The Hegelian philosophical roots of such an idea are the same as those of Marxism-Leninism.
Incrementalism works just dandy for evil, but not for righteousness.
If you put poison in a cup of wine "incrementally," the result is a cup of poison.
If you put wine in a cup of deadly poison, even incrementally, you never end up with a cup of wine...it is and remains a cup of poison.
I've watched this process played out in the real world, in the pro-life movement, for years, and this is how things work in reality.

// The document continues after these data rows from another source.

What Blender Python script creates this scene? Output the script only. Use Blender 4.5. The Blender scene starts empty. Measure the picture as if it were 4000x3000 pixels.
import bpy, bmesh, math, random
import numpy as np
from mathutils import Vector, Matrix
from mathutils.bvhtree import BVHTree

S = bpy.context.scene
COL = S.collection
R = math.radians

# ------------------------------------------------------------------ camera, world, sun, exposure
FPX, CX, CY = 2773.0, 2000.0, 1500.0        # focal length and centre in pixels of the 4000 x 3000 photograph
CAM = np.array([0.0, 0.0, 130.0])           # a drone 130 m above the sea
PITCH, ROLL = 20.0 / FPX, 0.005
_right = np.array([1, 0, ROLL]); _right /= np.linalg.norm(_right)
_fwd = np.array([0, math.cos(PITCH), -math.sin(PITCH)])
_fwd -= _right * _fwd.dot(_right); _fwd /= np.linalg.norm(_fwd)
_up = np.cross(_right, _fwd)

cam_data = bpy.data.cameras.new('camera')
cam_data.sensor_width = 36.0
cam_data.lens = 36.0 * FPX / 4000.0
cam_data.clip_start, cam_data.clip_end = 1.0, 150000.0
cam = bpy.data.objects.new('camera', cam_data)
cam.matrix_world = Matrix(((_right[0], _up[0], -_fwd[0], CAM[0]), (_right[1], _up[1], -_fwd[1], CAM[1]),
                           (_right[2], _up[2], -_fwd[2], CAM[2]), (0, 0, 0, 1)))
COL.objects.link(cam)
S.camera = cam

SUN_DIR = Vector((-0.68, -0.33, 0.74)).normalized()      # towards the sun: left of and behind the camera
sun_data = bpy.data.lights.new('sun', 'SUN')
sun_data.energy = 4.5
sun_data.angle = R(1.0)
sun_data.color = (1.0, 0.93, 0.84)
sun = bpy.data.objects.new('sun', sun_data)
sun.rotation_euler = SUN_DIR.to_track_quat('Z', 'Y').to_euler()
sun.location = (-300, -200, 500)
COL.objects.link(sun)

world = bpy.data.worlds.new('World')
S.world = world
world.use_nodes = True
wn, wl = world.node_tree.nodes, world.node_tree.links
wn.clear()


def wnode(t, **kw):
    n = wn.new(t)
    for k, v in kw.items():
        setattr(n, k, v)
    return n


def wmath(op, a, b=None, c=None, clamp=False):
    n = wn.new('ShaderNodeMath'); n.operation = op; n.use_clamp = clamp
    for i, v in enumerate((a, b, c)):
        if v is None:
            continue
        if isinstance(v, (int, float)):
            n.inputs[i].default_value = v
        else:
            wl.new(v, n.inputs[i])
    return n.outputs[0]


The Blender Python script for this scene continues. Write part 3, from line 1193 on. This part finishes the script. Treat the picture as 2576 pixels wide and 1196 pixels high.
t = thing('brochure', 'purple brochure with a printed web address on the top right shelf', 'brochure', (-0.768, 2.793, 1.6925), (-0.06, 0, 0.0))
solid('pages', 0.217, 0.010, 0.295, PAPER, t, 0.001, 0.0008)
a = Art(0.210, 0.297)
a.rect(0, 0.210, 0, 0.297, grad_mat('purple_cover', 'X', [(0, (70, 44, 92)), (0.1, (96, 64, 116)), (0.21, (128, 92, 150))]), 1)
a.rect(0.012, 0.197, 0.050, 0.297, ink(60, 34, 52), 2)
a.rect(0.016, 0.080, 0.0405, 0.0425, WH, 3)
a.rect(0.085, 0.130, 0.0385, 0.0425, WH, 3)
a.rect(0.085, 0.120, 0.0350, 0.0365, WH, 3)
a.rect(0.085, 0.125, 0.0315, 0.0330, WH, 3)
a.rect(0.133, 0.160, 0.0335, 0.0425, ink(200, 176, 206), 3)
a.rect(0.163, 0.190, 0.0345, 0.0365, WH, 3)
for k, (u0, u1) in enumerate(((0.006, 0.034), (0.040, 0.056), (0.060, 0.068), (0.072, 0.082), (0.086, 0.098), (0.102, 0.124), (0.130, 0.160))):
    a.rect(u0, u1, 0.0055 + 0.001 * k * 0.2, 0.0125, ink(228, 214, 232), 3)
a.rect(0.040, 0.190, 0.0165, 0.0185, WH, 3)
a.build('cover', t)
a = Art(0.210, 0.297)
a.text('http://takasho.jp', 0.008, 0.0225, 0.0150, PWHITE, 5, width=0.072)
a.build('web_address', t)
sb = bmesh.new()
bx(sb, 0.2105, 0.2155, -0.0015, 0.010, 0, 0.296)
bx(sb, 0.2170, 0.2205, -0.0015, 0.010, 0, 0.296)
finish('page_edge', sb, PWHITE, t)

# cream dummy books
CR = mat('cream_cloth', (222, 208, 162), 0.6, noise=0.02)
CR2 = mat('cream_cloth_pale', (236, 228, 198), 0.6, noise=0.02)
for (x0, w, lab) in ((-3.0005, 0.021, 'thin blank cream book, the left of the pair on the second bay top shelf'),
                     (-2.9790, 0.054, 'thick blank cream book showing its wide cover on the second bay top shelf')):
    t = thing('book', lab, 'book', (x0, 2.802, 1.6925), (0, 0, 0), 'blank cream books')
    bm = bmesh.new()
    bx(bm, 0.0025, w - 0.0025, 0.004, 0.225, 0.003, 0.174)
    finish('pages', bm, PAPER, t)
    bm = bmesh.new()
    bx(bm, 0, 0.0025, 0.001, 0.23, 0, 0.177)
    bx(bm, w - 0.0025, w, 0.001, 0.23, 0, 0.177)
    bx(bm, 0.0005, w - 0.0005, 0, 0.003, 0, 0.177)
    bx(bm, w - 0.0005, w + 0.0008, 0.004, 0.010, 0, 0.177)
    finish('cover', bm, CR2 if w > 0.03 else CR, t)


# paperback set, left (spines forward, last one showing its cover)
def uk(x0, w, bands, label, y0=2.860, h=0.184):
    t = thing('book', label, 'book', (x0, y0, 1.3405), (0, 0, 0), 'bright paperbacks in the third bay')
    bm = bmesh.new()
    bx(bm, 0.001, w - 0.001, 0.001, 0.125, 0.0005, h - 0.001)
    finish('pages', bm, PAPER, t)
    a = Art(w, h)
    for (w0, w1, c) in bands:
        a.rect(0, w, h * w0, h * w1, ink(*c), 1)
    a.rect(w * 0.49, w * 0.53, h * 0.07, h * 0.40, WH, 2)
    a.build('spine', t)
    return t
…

Is this really true, though? At some point in both examples the wine-to-poison ratio is the same (assuming a big enough cup). So, if the first cup isn't poison until x number of units has been added incrementally, then the second cup eventually becomes wine once you dilute the poison with a great enough volume of wine.
I don't mean to be pedantic. I do believe good people can be convinced to do wrong by increments more easily than evil people can be convinced to do right. But in the case of abortion, we're dealing with vast numbers of basically undecided people who may superficially buy into leftist arguments but don't really think about it that much. I believe these undecideds grow to embrace life by increments. I've seen this happen with a lot of people I know -- people who once were purely "pro-choice" see that babies as young as 21+ weeks can survive, and come to believe that abortion after that point is infanticide. Then they see their own babies' hearts beating on the sonogram at 7 weeks, or moving their arms and legs not too much later, and the line of what's acceptable moves back again. At some point many realize that all these lines -- seven weeks, fourteen weeks, 20 weeks -- are arbitrary. However, if you had hit them back before their 21 week realization with the fact that even embryos are babies, they would have outright rejected it. I believe the same thing happens with abortion law.
I'm not knocking you for your stance -- it's absolutely logically consistent. But I just can't see how we get there from here without convincing people state by state. What's the quickest path to protecting life on a federal level, in your view?